» **Data provided**:
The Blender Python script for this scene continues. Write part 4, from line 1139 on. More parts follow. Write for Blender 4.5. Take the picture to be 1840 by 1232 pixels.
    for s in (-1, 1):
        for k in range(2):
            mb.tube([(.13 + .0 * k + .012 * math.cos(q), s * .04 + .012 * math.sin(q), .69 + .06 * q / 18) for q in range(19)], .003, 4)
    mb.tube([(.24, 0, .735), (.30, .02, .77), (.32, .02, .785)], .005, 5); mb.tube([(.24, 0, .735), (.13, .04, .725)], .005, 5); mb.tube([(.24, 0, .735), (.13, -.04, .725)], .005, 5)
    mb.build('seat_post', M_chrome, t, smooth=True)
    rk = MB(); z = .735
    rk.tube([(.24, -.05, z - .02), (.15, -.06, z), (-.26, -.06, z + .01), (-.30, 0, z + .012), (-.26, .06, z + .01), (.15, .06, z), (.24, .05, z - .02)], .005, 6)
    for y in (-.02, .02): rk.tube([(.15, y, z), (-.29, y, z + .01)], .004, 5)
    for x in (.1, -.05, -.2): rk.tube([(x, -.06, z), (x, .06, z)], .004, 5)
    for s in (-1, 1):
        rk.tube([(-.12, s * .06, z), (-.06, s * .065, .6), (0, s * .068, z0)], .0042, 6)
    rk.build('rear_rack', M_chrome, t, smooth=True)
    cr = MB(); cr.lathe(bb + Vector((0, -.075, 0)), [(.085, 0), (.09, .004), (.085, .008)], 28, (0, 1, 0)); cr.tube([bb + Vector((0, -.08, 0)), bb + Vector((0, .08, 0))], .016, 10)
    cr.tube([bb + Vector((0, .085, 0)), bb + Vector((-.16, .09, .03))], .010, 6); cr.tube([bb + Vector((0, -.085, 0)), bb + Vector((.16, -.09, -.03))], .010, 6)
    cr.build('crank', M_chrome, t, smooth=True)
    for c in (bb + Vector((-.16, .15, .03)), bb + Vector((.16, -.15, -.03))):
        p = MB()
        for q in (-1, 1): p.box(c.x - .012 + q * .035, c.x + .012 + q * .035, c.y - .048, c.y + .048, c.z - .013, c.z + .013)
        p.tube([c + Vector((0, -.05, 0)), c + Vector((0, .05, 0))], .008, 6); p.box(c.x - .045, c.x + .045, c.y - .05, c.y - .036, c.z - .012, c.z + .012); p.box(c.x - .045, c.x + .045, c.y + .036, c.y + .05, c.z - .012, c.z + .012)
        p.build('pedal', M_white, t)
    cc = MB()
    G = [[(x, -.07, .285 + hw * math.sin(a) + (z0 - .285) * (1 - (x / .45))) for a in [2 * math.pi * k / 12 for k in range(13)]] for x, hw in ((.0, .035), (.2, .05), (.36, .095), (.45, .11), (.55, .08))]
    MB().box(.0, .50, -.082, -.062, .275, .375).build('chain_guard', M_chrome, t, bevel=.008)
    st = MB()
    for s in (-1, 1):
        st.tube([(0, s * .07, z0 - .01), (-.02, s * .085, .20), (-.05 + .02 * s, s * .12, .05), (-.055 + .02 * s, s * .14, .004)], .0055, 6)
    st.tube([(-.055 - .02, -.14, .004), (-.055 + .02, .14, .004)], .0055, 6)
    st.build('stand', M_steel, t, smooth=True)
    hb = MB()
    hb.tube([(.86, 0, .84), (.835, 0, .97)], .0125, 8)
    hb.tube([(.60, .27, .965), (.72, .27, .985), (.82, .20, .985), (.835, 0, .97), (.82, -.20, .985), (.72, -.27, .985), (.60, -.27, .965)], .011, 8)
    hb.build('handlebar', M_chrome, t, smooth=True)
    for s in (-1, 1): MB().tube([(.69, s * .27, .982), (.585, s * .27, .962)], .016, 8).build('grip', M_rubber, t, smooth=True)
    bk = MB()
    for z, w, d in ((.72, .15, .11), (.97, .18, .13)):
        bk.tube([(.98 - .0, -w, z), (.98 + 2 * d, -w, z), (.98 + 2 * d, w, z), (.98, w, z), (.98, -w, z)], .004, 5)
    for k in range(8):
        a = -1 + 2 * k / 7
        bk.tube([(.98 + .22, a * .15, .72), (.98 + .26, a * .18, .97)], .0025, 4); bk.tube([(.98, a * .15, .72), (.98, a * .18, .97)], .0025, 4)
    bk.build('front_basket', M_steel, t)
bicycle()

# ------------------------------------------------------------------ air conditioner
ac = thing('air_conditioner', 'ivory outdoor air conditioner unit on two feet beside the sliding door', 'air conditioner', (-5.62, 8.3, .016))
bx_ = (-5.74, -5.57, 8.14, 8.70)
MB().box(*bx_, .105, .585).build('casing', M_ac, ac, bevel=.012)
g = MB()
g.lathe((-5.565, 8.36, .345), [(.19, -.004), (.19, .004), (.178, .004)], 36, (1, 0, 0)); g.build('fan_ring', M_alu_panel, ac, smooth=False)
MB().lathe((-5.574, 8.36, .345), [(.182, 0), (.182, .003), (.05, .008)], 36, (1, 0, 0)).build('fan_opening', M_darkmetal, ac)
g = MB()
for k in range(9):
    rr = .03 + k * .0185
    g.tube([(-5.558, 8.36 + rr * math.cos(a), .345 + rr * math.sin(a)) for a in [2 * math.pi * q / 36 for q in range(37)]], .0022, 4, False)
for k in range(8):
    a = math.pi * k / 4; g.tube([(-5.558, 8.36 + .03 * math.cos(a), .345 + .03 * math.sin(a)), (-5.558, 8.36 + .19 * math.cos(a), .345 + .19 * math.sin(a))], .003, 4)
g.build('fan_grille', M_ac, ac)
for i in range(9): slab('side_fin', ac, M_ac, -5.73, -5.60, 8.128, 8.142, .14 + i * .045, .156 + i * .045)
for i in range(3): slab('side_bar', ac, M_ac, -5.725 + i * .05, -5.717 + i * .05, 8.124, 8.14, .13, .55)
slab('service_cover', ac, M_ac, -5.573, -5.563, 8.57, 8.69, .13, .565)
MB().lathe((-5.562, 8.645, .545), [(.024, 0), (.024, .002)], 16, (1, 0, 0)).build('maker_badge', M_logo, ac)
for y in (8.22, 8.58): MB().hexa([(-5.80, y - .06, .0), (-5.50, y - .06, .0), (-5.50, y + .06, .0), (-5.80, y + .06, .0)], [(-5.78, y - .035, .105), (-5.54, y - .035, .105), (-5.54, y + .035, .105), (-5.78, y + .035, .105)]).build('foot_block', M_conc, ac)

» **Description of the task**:
Repeat the lines above exactly.

» **Task response**:
The Blender Python script for this scene continues. Write part 4, from line 1139 on. More parts follow. Write for Blender 4.5. Take the picture to be 1840 by 1232 pixels.
    for s in (-1, 1):
        for k in range(2):
            mb.tube([(.13 + .0 * k + .012 * math.cos(q), s * .04 + .012 * math.sin(q), .69 + .06 * q / 18) for q in range(19)], .003, 4)
    mb.tube([(.24, 0, .735), (.30, .02, .77), (.32, .02, .785)], .005, 5); mb.tube([(.24, 0, .735), (.13, .04, .725)], .005, 5); mb.tube([(.24, 0, .735), (.13, -.04, .725)], .005, 5)
    mb.build('seat_post', M_chrome, t, smooth=True)
    rk = MB(); z = .735
    rk.tube([(.24, -.05, z - .02), (.15, -.06, z), (-.26, -.06, z + .01), (-.30, 0, z + .012), (-.26, .06, z + .01), (.15, .06, z), (.24, .05, z - .02)], .005, 6)
    for y in (-.02, .02): rk.tube([(.15, y, z), (-.29, y, z + .01)], .004, 5)
    for x in (.1, -.05, -.2): rk.tube([(x, -.06, z), (x, .06, z)], .004, 5)
    for s in (-1, 1):
        rk.tube([(-.12, s * .06, z), (-.06, s * .065, .6), (0, s * .068, z0)], .0042, 6)
    rk.build('rear_rack', M_chrome, t, smooth=True)
    cr = MB(); cr.lathe(bb + Vector((0, -.075, 0)), [(.085, 0), (.09, .004), (.085, .008)], 28, (0, 1, 0)); cr.tube([bb + Vector((0, -.08, 0)), bb + Vector((0, .08, 0))], .016, 10)
    cr.tube([bb + Vector((0, .085, 0)), bb + Vector((-.16, .09, .03))], .010, 6); cr.tube([bb + Vector((0, -.085, 0)), bb + Vector((.16, -.09, -.03))], .010, 6)
    cr.build('crank', M_chrome, t, smooth=True)
    for c in (bb + Vector((-.16, .15, .03)), bb + Vector((.16, -.15, -.03))):
        p = MB()
        for q in (-1, 1): p.box(c.x - .012 + q * .035, c.x + .012 + q * .035, c.y - .048, c.y + .048, c.z - .013, c.z + .013)
        p.tube([c + Vector((0, -.05, 0)), c + Vector((0, .05, 0))], .008, 6); p.box(c.x - .045, c.x + .045, c.y - .05, c.y - .036, c.z - .012, c.z + .012); p.box(c.x - .045, c.x + .045, c.y + .036, c.y + .05, c.z - .012, c.z + .012)
        p.build('pedal', M_white, t)
    cc = MB()
    G = [[(x, -.07, .285 + hw * math.sin(a) + (z0 - .285) * (1 - (x / .45))) for a in [2 * math.pi * k / 12 for k in range(13)]] for x, hw in ((.0, .035), (.2, .05), (.36, .095), (.45, .11), (.55, .08))]
    MB().box(.0, .50, -.082, -.062, .275, .375).build('chain_guard', M_chrome, t, bevel=.008)
    st = MB()
    for s in (-1, 1):
        st.tube([(0, s * .07, z0 - .01), (-.02, s * .085, .20), (-.05 + .02 * s, s * .12, .05), (-.055 + .02 * s, s * .14, .004)], .0055, 6)
    st.tube([(-.055 - .02, -.14, .004), (-.055 + .02, .14, .004)], .0055, 6)
    st.build('stand', M_steel, t, smooth=True)
    hb = MB()
    hb.tube([(.86, 0, .84), (.835, 0, .97)], .0125, 8)
    hb.tube([(.60, .27, .965), (.72, .27, .985), (.82, .20, .985), (.835, 0, .97), (.82, -.20, .985), (.72, -.27, .985), (.60, -.27, .965)], .011, 8)
    hb.build('handlebar', M_chrome, t, smooth=True)
    for s in (-1, 1): MB().tube([(.69, s * .27, .982), (.585, s * .27, .962)], .016, 8).build('grip', M_rubber, t, smooth=True)
    bk = MB()
    for z, w, d in ((.72, .15, .11), (.97, .18, .13)):
        bk.tube([(.98 - .0, -w, z), (.98 + 2 * d, -w, z), (.98 + 2 * d, w, z), (.98, w, z), (.98, -w, z)], .004, 5)
    for k in range(8):
        a = -1 + 2 * k / 7
        bk.tube([(.98 + .22, a * .15, .72), (.98 + .26, a * .18, .97)], .0025, 4); bk.tube([(.98, a * .15, .72), (.98, a * .18, .97)], .0025, 4)
    bk.build('front_basket', M_steel, t)
bicycle()

# ------------------------------------------------------------------ air conditioner
ac = thing('air_conditioner', 'ivory outdoor air conditioner unit on two feet beside the sliding door', 'air conditioner', (-5.62, 8.3, .016))
bx_ = (-5.74, -5.57, 8.14, 8.70)
MB().box(*bx_, .105, .585).build('casing', M_ac, ac, bevel=.012)
g = MB()
g.lathe((-5.565, 8.36, .345), [(.19, -.004), (.19, .004), (.178, .004)], 36, (1, 0, 0)); g.build('fan_ring', M_alu_panel, ac, smooth=False)
MB().lathe((-5.574, 8.36, .345), [(.182, 0), (.182, .003), (.05, .008)], 36, (1, 0, 0)).build('fan_opening', M_darkmetal, ac)
g = MB()
for k in range(9):
    rr = .03 + k * .0185
    g.tube([(-5.558, 8.36 + rr * math.cos(a), .345 + rr * math.sin(a)) for a in [2 * math.pi * q / 36 for q in range(37)]], .0022, 4, False)
for k in range(8):
    a = math.pi * k / 4; g.tube([(-5.558, 8.36 + .03 * math.cos(a), .345 + .03 * math.sin(a)), (-5.558, 8.36 + .19 * math.cos(a), .345 + .19 * math.sin(a))], .003, 4)
g.build('fan_grille', M_ac, ac)
for i in range(9): slab('side_fin', ac, M_ac, -5.73, -5.60, 8.128, 8.142, .14 + i * .045, .156 + i * .045)
for i in range(3): slab('side_bar', ac, M_ac, -5.725 + i * .05, -5.717 + i * .05, 8.124, 8.14, .13, .55)
slab('service_cover', ac, M_ac, -5.573, -5.563, 8.57, 8.69, .13, .565)
MB().lathe((-5.562, 8.645, .545), [(.024, 0), (.024, .002)], 16, (1, 0, 0)).build('maker_badge', M_logo, ac)
for y in (8.22, 8.58): MB().hexa([(-5.80, y - .06, .0), (-5.50, y - .06, .0), (-5.50, y + .06, .0), (-5.80, y + .06, .0)], [(-5.78, y - .035, .105), (-5.54, y - .035, .105), (-5.54, y + .035, .105), (-5.78, y + .035, .105)]).build('foot_block', M_conc, ac)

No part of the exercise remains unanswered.